The columnist is correct in noting “the irony is that Israel is often called a colonialist power.” But he self-sabotages, adding “in some sense, the charge is true.” No, it’s false in all senses. Rather than colonialist, Israel represents the successful struggle of an ancient, indigenous people to return to and rebuild in a portion of their ancestral land. And since the Jewish state’s re-establishment in 1948, it has gained territory only in defensive wars, relinquished much of it and offered even more in return for peace. That is not colonialist behavior.
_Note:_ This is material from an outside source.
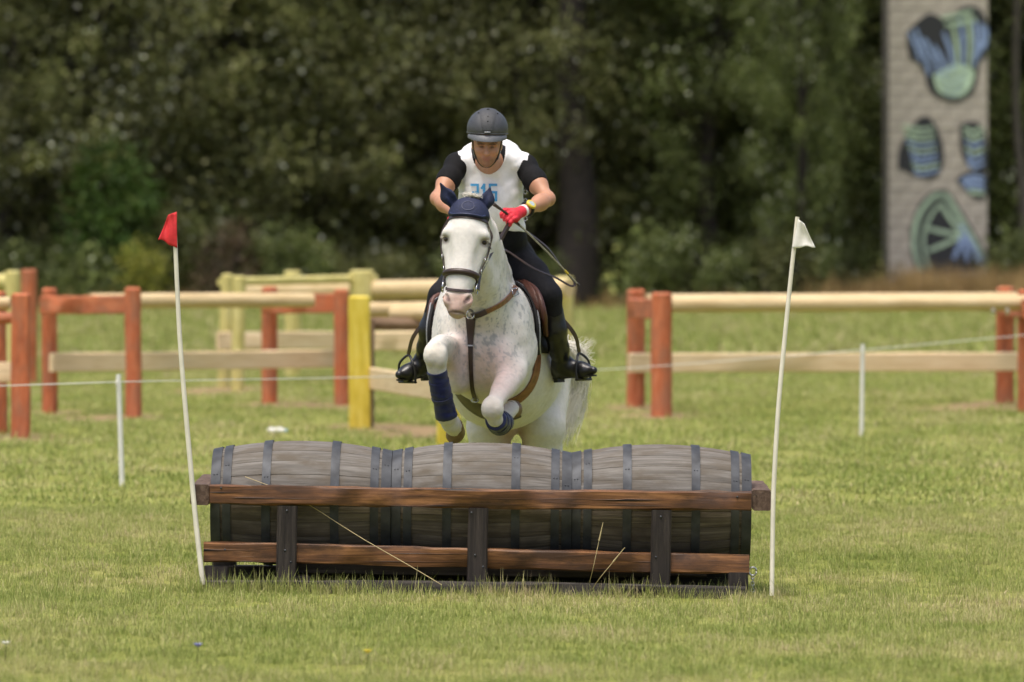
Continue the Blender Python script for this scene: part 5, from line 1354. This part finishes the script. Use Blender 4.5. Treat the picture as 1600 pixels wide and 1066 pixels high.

Cohen does properly describe “those who think that Arabs cannot be held to Western standards of decency” as upholding “the true colonialist mentality ….” But he mistakenly adds that Hamas’ “fervid embrace of a dark … medievalism” is “non-Muslim.” The reactionary obscurantism, anti-intellectual, religiously intolerant attitudes bundled under the rubric of medievalism are a distinguishing characteristic of the supremacism found in influential Islamic trends today from the Sunni Wahhabi school to the Shi’ite anti-modernism of Ayatollah Khomeini and his followers.

Cohen almost wrote an important column about Islamo-fascism and the useful idiots of the West who back some of Israel’s most anti-Western enemies. Almost. But lack of intellectual rigor and a foolish compulsion to be seen as “even-handed” prevented him.